If it sounds like Kindness Week is coming out of nowhere, that’s because it is. Kelin Hull, a graduate student and consultant at the Writing Center, came up with Kindness Week in the days before spring break.

Hull’s thesis studies how “deep learning,” which how students actively and confidently engage in their work, is impacted by personal connection, vulnerability, and empathy. How students connecting with themselves and others can impact their studies. She binge-watched Logothetis’ show on Netflix and read his first book in a matter of days.

“His journey is an actual allegorical representation of my research,” she said, laughing. “It’s called ‘The Kindness Diaries,’ but really he’s talking about connection just like on every page.”

Kelin Hull, the graduate student who started Kindness Week.
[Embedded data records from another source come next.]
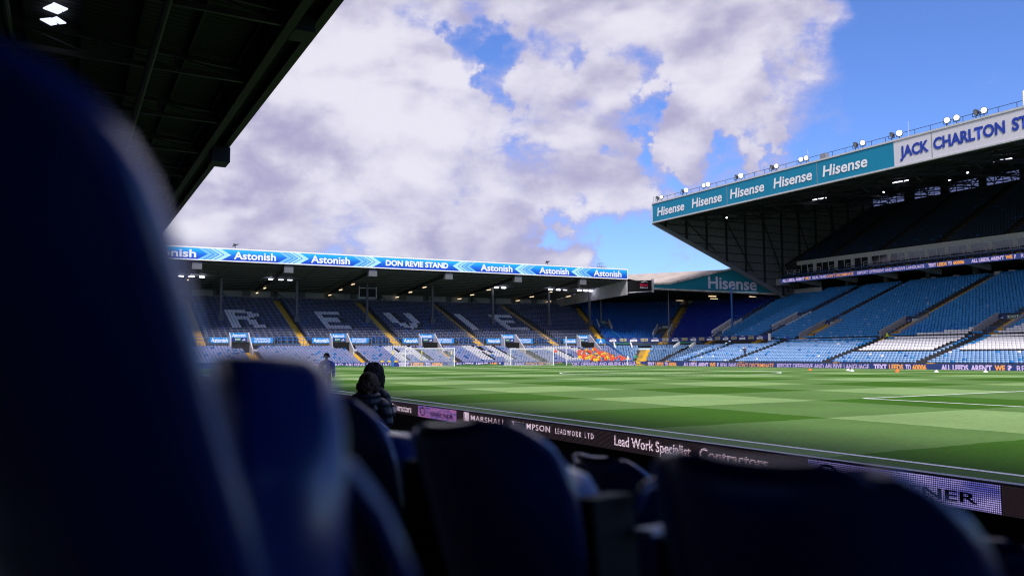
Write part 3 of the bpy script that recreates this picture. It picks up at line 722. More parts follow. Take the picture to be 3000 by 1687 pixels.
# sheet roof rising behind the gable
KE = Vector((78.35, 118.9, 15.2)); r1 = Vector((90.1, 135, 17.83)); r2 = Vector((112, 132, 18.6)); bk = Vector((82, 146, 14.5)); bk2 = Vector((118, 146, 14.5)); A1 = onAB(0, 14.5)
for tri in ((KE, A1, r1), (A1, elbow, r1), (elbow, apex, r1), (apex, r2, r1), (KE, r1, bk), (r1, r2, bk2, bk), (apex, onAB(1, 13.2), r2)):
    mb = MB(); mb.poly(tri); mb.build('roof_sheet', roof_top, corner)
mb = MB(); mb.slab([KE+Vector((0, .3, -2.4)), A+Vector((0, .2, 0)), B+Vector((0, .2, .1)), Vector((119, 112, 12.8)), Vector((119, 146, 12.8)), Vector((79, 146, 12.4))], (0, 0, .1)); mb.build('ceiling', roof_under_east, corner)
mb = MB(); p0, p1 = Vector((78.32, 118.55, 0)), Vector((84.3, 119.5, 0))
mb.slab([(p0.x, p0.y, 12.7), (p1.x, p1.y, 13.2), (p1.x, p1.y, 15.2), (p0.x, p0.y, 14.75)], (0, .2, 0)); mb.build('sign_board', black_steel, corner)
red = mat('sign_red', (0.55, 0.01, 0.06), .5); 
lettering('amt', (81.2, 119.0), (83.3, 119.34), 13.95, 14.55, red, corner, .04, .05)
lettering('amtauto.co.uk', (81.2, 119.0), (83.3, 119.34), 13.6, 13.85, letter_white, corner, .04, .02)
mb = MB(); mb.poly([(81.3, 118.93, 14.6), (81.8, 119.0, 14.78), (82.5, 119.1, 14.95), (82.9, 119.15, 14.85), (83.3, 119.2, 14.72), (82.6, 119.1, 14.8), (81.9, 119.0, 14.66)]); mb.build('emblem', letter_white, corner)
mb = MB(); mb.box(84.3, 84.6, 119.2, 119.6, 12.9, 15.4); mb.bar((78.3, 118.5, 12.62), (84.4, 119.45, 13.12), .2, .14); mb.build('sign_frame', pale_steel, corner)
for (x, y, zb, w, m_) in ((93.4, 108.3, 5.6, .16, blue_paint), (90.18, 122.02, 5.8, .10, grey_steel), (81.68, 132.4, 7.3, .12, grey_steel)):
    mb = MB(); mb.tube([(x, y, zb), (x, y, 13.3)], w, 10); mb.build('column', m_, corner)
lt = [(100.8, 121.6), (109, 119), (106, 127), (112, 128), (102.8, 134), (108, 138)]
for x, y in lt: mb = MB(); mb.bar((x-.9, y, 12.75), (x+.9, y-.1, 12.75), .14, .1); mb.build('tube_light', lamp_warm, corner)
# rear wall following the top row
mb = MB(); pp = [math.pi/2*(1-i/20) for i in range(21)]
for a, b_ in zip(pp, pp[1:]):
    p0, p1 = bowl_pt('c', a, 35.4), bowl_pt('c', b_, 35.4); mb.quad((*p0, 10), (*p1, 10), (*p1, 13.6), (*p0, 13.6))
mb.build('back_wall', render_wall, corner)
for th in range(85, 5, -9):
    p0 = bowl_pt('c', rad(th), 35.2); mb = MB(); mb.box(p0[0]-.35, p0[0]+.35, p0[1]-.35, p0[1]+.35, 10.5, 13.2); mb.build('pilaster', wall_grey, corner)
# curved balcony banner
ctrl = [Vector((74.98, 121.0))]+[Vector(bowl_pt('c', rad(t_), 10.75)) for t_ in (64, 58, 52, 46, 40, 34, 28, 22, 16, 10, 5, 0)]+[Vector(bowl_pt('e', y_, 10.75)) for y_ in (99.5, 95.5, 92.4)]
mb = MB(); n = len(ctrl)
for a, b_ in zip(ctrl, ctrl[1:]):
    d_ = (b_-a).normalized(); nn = Vector((-d_.y, d_.x))*.1
    mb.slab([(a.x, a.y, 3.72), (b_.x, b_.y, 3.72), (b_.x+nn.x, b_.y+nn.y, 3.72), (a.x+nn.x, a.y+nn.y, 3.72)], (0, 0, .72))
mb.build('balcony_banner', navy_sign, corner)
yell = mat('letter_yellow', (0.62, 0.55, 0.25), .5)
lens = [0]
for a, b_ in zip(ctrl, ctrl[1:]): lens.append(lens[-1]+(b_-a).length)
def on_ctrl(s):
    for i in range(n-1):
        if s <= lens[i+1] or i == n-2: return ctrl[i].lerp(ctrl[i+1], (s-lens[i])/(lens[i+1]-lens[i]))
s = .6; k = 0
while s < lens[-1]-1.6:
    a, b_ = on_ctrl(s), on_ctrl(s+1.35)
    if k % 2 == 0:
        lettering('amt', a, b_, 3.82, 4.22, letter_white, corner, .05, .05)
        c_ = a.lerp(b_, .5); dd = (b_-a).normalized(); nn = Vector((dd.y, -dd.x))*.05
        mb = MB(); pts = [(c_+dd*(u_*.6)+nn, 4.2+v_) for u_, v_ in ((-.8, .03), (-.2, .17), (.4, .17), (1, .03), (.3, .1), (-.3, .1))]
        mb.poly([(p.x, p.y, z) for p, z in pts][::-1]); mb.build('emblem', letter_white, corner)
    else:
        lettering('YOUR CAR', a, b_, 4.12, 4.34, yell, corner, .05, .03); lettering('YOUR WAY', a, b_, 3.84, 4.06, yell, corner, .05, .03)
    s += 1.95; k += 1
mb = MB(); pe = ctrl[-1]; mb.slab([(pe.x-.1, pe.y-.3, 3.5), (pe.x+.2, pe.y-.3, 3.5), (pe.x+.2, pe.y, 3.5), (pe.x-.1, pe.y, 3.5)], (0, 0, 1.15)); mb.build('banner_end_wall', white_paint, corner)
def rail(pts, z0, h, m_, parent, step=1.6, name='guard_rail', r=.035, z1=None):
    mb = MB(); tot = 0
    for a, b_ in zip(pts, pts[1:]):
        a, b_ = Vector(a), Vector(b_); ln = (b_-a).length; k = max(1, int(ln/step))
        for i in range(k+1):
            p = a.lerp(b_, i/k); mb.tube([(p.x, p.y, p.z+z0), (p.x, p.y, p.z+z0+h)], r, 5)
        for zz_ in (h, h*.5): mb.tube([a+Vector((0, 0, z0+zz_)), b_+Vector((0, 0, z0+zz_))], r, 5)
    return mb.build(name, m_, parent)

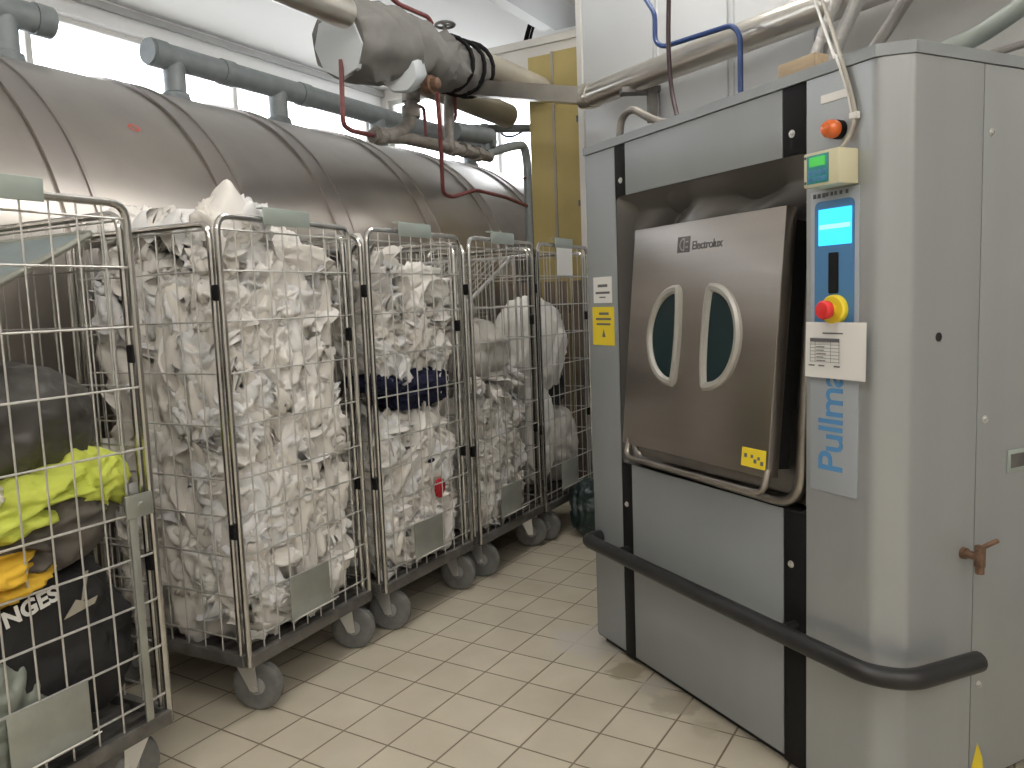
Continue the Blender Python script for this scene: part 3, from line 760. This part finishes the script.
# corroded line with valves, down to the floor behind the cages
cv = thing('condensate_line', 'corroded grey pipe line with valves in front of the tank, dropping at its right end', 'pipe')
pl = 3.16
MB().tube([at(372, 136, pl), at(405, 138, pl), at(490, 157, pl)], .040, 14).build('pipe_run', M['pipecor'], cv)
MB().tube([at(411, 88, pl), at(411, 122, pl), at(398, 135, pl), at(375, 136, pl)], .043, 14, .08).build('elbow', M['pipecor'], cv)
for u, v, l in ((411, 96, .035), (411, 112, .035)):
    MB().lathe([(-l, .060), (l, .060)], at(u, v, pl), (0, 0, 1), 12).build('union_nut', M['pipecor'], cv)
axp = (at(490, 157, pl) - at(405, 138, pl)).normalized()
for u, v in ((379, 136), (452, 148), (464, 150), (477, 154)):
    MB().lathe([(-.03, .055), (.03, .055)], at(u, v, pl), axp, 8).build('union_nut', M['pipecor'], cv)
mb = MB(); mb.tube([at(454, 131, pl), at(490, 137, pl)], .062, 14); mb.build('steam_trap', M['pipe'], cv)
mb = MB(); mb.tube([at(484, 124, pl), at(486, 150, pl)], .030, 10); mb.lathe([(-.03, .055), (.03, .055)], at(489, 142, pl), axp, 12); mb.build('trap_flange', M['pipe'], cv)
MB().tube([at(449, 96, pl), at(449, 146, pl)], .036, 12).build('riser', M['pipecor'], cv)
dn = at(528, 170, pl); MB().tube([at(486, 154, pl), at(512, 146, pl), at(524, 145, pl), at(527, 160, pl), Vector((dn.x, dn.y, .0))], .034, 14, .10).build('drop_pipe', M['pipe'], cv)
MB().tube([at(524, 178, pl), at(546, 179, pl)], .010, 8).build('tap_handle', M['rust'], cv)
tag(MB().tube([at(470, 129, 3.6), at(545, 128, 3.6)], .036, 12).build('grey_pipe', M['pipe']), 'straight grey pipe running from the steam trap behind the yellow column', 'pipe')
hose('blue_cable', 'thin slack blue cable in front of the window left of the yellow column', 'cable', [at(498, 125, 3.9), at(503, 136, 3.9), at(512, 137, 3.85), at(520, 133, 3.8), at(527, 129, 3.78)], .010, M['blue'], fillet=.06, n=6)

bs = thing('slatted_screen', 'brown slatted board screen standing behind the last cage', 'screen', row(5.55, 2.72, 0))
for k in range(9): slab_ = MB().box((0, 0, .80), (.018, .085, 1.6), .003).build('slat', M['brownwood'], bs, loc=(P * (-.46 + .115 * k) + Vector((0, 0, .01)))); slab_.rotation_euler = (0, 0, PI / 2 - AZ)
for z in (.35, 1.40): r_ = MB().box((.018, 0, z), (.018, 1.02, .07), .003).build('cross_rail', M['brownwood'], bs); r_.rotation_euler = (0, 0, PI / 2 - AZ)
# yellow column, ceiling duct, black cables
yc = thing('steel_column', 'tall ochre yellow steel column between the tank and the white wall', 'column', row(5.86, 2.9, 0))
def rb(mb, s0, s1, p0, p1, z0, z1):
    o = row(5.86, 2.9, 0); vs = [row(s, p, z) - o for z in (z0, z1) for s, p in ((s0, p0), (s1, p0), (s1, p1), (s0, p1))]
    return mb.add(vs, [(0, 1, 2, 3), (4, 5, 6, 7), (0, 1, 5, 4), (1, 2, 6, 5), (2, 3, 7, 6), (3, 0, 4, 7)])
rb(MB(), 5.86, 6.18, 2.917, 3.122, 0, 3.41).build('column_panel', M['yelwall'], yc, smooth=False)
rb(MB(), 5.86, 6.18, 2.665, 2.893, 0, 3.42).build('column_panel', M['yelwall'], yc, smooth=False)
rb(MB(), 5.848, 5.90, 2.895, 2.915, 0, 3.42).build('cover_strip', M['beige'], yc, smooth=False)
for z in (2.2, 2.85): rb(MB(), 5.835, 5.86, 2.67, 2.70, z, z + .045).build('hinge', M['zincdark'], yc, smooth=False)
hd = thing('ceiling_duct', 'grey rectangular duct hanging under the ceiling above the yellow column', 'duct')
def slab(mb, c, s, p, z): return mb.add([c + D * a + P * b + Vector((0, 0, e)) for e in (0, z) for a, b in ((-s, -p), (s, -p), (s, p), (-s, p))], [(0, 1, 2, 3), (4, 5, 6, 7), (0, 1, 5, 4), (1, 2, 6, 5), (2, 3, 7, 6), (3, 0, 4, 7)])
dc = row(6.1, 3.15, 3.93)
slab(MB(), dc, .75, .20, .30).build('duct_body', M['greytrim'], hd, smooth=False)
slab(MB(), dc + P * .28 + Vector((0, 0, .02)), .75, .07, .10).build('duct_edge', M['trim'], hd, smooth=False)
for sgn in (-.5, .5): MB().tube([dc + D * sgn + Vector((0, 0, .29)), dc + D * sgn + Vector((0, 0, .372))], .008, 6).build('hanger', M['zincdark'], hd)
blk = thing('cable_loom', 'black cables looping down beside the top of the yellow column', 'cable')
for k, du in enumerate((0, 3, -2)): MB().tube([at(533 + du, 18, 3.85), at(527 + du, 38, 3.85), at(524 + du, 68, 3.85)], .014, 7, .1).build('cable', M['black'], blk)
MB().tube([at(533, 27, 3.85), at(551, 29, 3.75), at(552, 22, 3.75)], .008, 6, .03).build('cable', M['black'], blk)

LAMPS = [(3.3, 1.5, 1.8, 'long twin tube light hanging above the aisle'), (5.8, 1.75, 1.1, 'long twin tube light past the washer'), (.4, 1.2, 1.8, 'long twin tube light hanging above the camera'),
         (-1.9, 1.2, 1.8, 'long twin tube light hanging behind the camera'), (.7, -2.0, 1.8, 'unseen twin tube light added right of the camera to brighten the washer side'),  # the right-hand tube is added out of view to brighten the washer's side
         (-2.0, -1.6, 1.8, 'long twin tube light in the right back corner'), (-.2, -3.3, 1.8, 'unseen twin tube light added by the near wall to light the washer side'), (-2.6, -.2, 1.8, 'long twin tube light by the back wall')]  # the near-wall tube is another unseen addition lighting the washer's side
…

Shortly after, she followed him on Facebook, and he announced his usual speech fees would be waived for colleges in his latest tour. Although she was intimidated by reaching out to a famous stranger, she sent him a private message within 30 minutes explaining her research and interest in his work.

Logothetis agreed and things coalesced quickly. As she started coordinating with Logothetis’ public relations manager, Hulls contacted Marilee Brooks-Gillies, the director of the Writing Center, and explained what she had done. Hull wanted to use Kindness Week as a way to explore her research in action and help students.

“How can we break out of this idea that the Writing Center is just this place where you come get your paper fixed? Because really, that is so secondary to what we actually do here. What we do is connect to students so they can feel confident and able to deep learn.”

By the time spring break was over, Hull had gotten approval from the Writing Center and signed Logothetis’ contact. The following week saw date and time negotiations. A team of about nine Writing Center consultants and students in training met with Hull last Friday to hash out the final event details.

Some events include the conversation hours (1-2 p.m.) and presentations (5-6 p.m.) on Monday and Tuesday, a poetry jam (1-2 p.m.) on Wednesday, and the open house following Logothetis’ speech (6-8 p.m.). The speech, “The Power of Human Connection,” is from 5-6 p.m. on Thursday, April 27.

Hull explained that she wasn’t concerned, but excited and “flabbergasted at how easy it’s all coming together.”

The most difficult part of Kindness Week’s development has been the expenses. Instead of the usual tour fees, IUPUI’s English department took up half the required $625 fee that would cover the 100 copies of Logothetis’ latest book, “Live, Love, Explore,” to be given away to students over the course of the week.

“Well, it wasn’t like the scariest number I’ve ever seen, but it was still like, ‘Oh, that’s a lot of money,” Brooks-Gillies said. But opposition has been low, and gratitude to the English department is very high.

“People in the Writing Center community are really excited about it and it’s really nice, kind of heartwarming, as the director to see people excited about something called Kindness Week, right, so, I’m thrilled with this.”

Logothetis’ career as a writer, producer, and motivational speaker began when he left his life as a London broker behind to travel the world relying on the help of strangers.

“The purpose of my speeches are to show people that kindness exists in the world, and although there are bad things that happen, more often than not, there are good things that happen and we tend to forget that.”

Logothetis is familiar with IUPUI and fond of Indianapolis, having visited several times. While hitchhiking from Times Square to the Hollywood sign, he met a woman from Chicago visiting Indianapolis for a wedding, and experienced “one of the greatest acts of kindness” in his journeys.

He was told, “if you can find your way to Chicago, here are my only set of keys, you can eat the chili from my fridge, you can sleep on my couch, and you can leave the keys in the flower pot the next morning.”

It appears making risky connections pays off quite well.